Możliwości projektowe
Projektanci wnętrz korzystają z pełnego wachlarza wyżej wymienionych możliwości, projektując zupełnie współczesne wnętrza. Naczelnym celem projektowym jest podkreślenie wyróżniającego się indywidualnego stylu. Lofty są na tyle przestronne, że dają możliwość swobodnego strefowania i kształtowania przestrzeni prywatnych w dowolnych miejscach na planie. Ich wysokość pozwala na piętrzenie antresol lub budowanie kolejnych małych kubatur.
Artystka Terri Chiao w nowojorskim lofcie umieściła sypialnie w małych kabinach, rozwiązując problem dzielenia przestrzeni wysokimi ścianami. Projekt A Cabin in a Loft in Brooklyn odwołuje się do archetypu domu. Kabiny posiadają schody wejściowe i okienka, ich konstrukcja jest drewniana, a ściany wykonane są ze sklejki. W rezultacie osoby zamieszkujące sypialniane kabiny, żyjąc we wnętrzu, mogą się czuć, jakby znajdowały się w otwartej przestrzeni małego osiedla.

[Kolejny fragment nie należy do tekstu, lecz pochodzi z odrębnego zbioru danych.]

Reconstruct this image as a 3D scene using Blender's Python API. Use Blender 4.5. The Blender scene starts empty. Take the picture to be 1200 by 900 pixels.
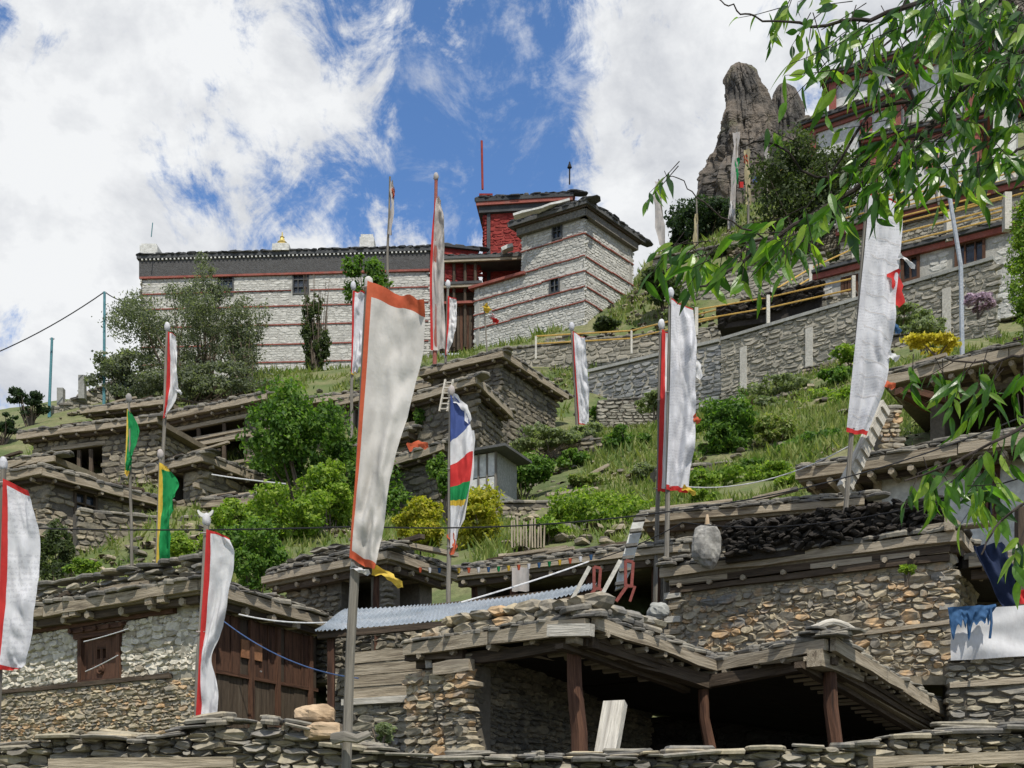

Wnętrza loftów są jasne i pełne słońca. Duże przeszklenia inspirują do przemyślanego projektowania otwarć widokowych. Soho Skyline Loft projektu Dean/Wolf nawiązuje dialog z otoczeniem. Główne ściany działowe zaprojektowane są w ten sposób, by nie zasłaniać panoramy miasta, a wręcz przeciwnie. Zadaniem szklanych pionowych tafli jest mnożenie widoków (gra odbić i cieni tworząca iluzoryczne obrazy ulotnej panoramy miasta). Iluzję przestrzeni uzyskiwać można nie tylko przez tajemnicze odbicia, lecz także przez niekonwencjonalne kształtowanie ścian, które nie stanowią barier w przestrzeni, ale tworzą zagadkowe korytarze. Wnętrze Collector’s Loft (projektu UNStudio) całe faluje. Wrażenie to wzmacniają linie elementów oświetlenia prowadzone w swobodny sposób po suficie. Dodają one dynamiki. Wnętrze łączy funkcje mieszkalne z prywatną galerią. Wszechobecna biel jest idealnym tłem dla ekspozycji sztuki.
Pseudolofty
Moda na lofty opanowała cały świat. Doprowadziła do zacierania się granic między tradycyjnym loftem a współczesnym wnętrzem, które nie ma nic wspólnego z adaptacją poprzemysłowych budynków. Inwestorzy wykorzystują modne hasło loftu dla określenia przestronnych wnętrz o nowym standardzie wysokości wyższej niż 4 metry oraz wpuszczających więcej światła przez duże przeszklenia. W związku z tym ceny loftów stale rosną, przekraczając często 10 tys. zł za 1 mkw. Ich wnętrza jednak kurczą się, niegdyś miały nawet po 500 mkw., dziś loftem nazywane są także mieszkania dziesięć razy mniejsze. Dodatkowo dzielone są one na standardowe pomieszczenia mieszkalne, coraz rzadziej spotykamy jednoprzestrzenne wnętrza.
Zainteresowanie loftami jest tak duże, że poza remontowaniem starych fabryk zaczęto stawiać zupełnie nowe budynki, takie jak warszawski Woronicza Qbik zaprojektowany przez francuskiego architekta Guya Perry’ego. To tak zwany soft-loft, czyli loft budowany od podstaw. Kupując mieszkanie, można się zdecydować na jeden z wielu proponowanych wystrojów wnętrza tajemniczo nazwanych industrial, orient, romantic, art…
Dokąd doprowadzi rozwijająca się moda na lofty?
Lofty to tylko jeden z elementów pewnego kierunku, który zmierza do tworzenia wielozadaniowych obiektów w wielofunkcyjnych dzielnicach. Żyjemy w czasach zacierania się symboli, pojawiają się inne skojarzenia, starym wnętrzom nadajemy nowe znaczenia. Fabryka dziś nie musi być jedynie miejscem pracy. Kiedy przestaje pełnić swoje funkcje przemysłowe, może zostać przekształcona w tereny rekreacyjne, centra kultury albo domy, a nawet pełnić funkcje wszystkich tych miejsc jednocześnie.
Do zdegradowanych obszarów poprzemysłowych wraca różnorodne życie miejskie. Moda na lofty przynosi zatem nie tylko odmienne myślenie o mieszkaniach, lecz także zmianę dotychczasowego postrzegania przestrzeni publicznej, jej znaczenia i społecznego charakteru.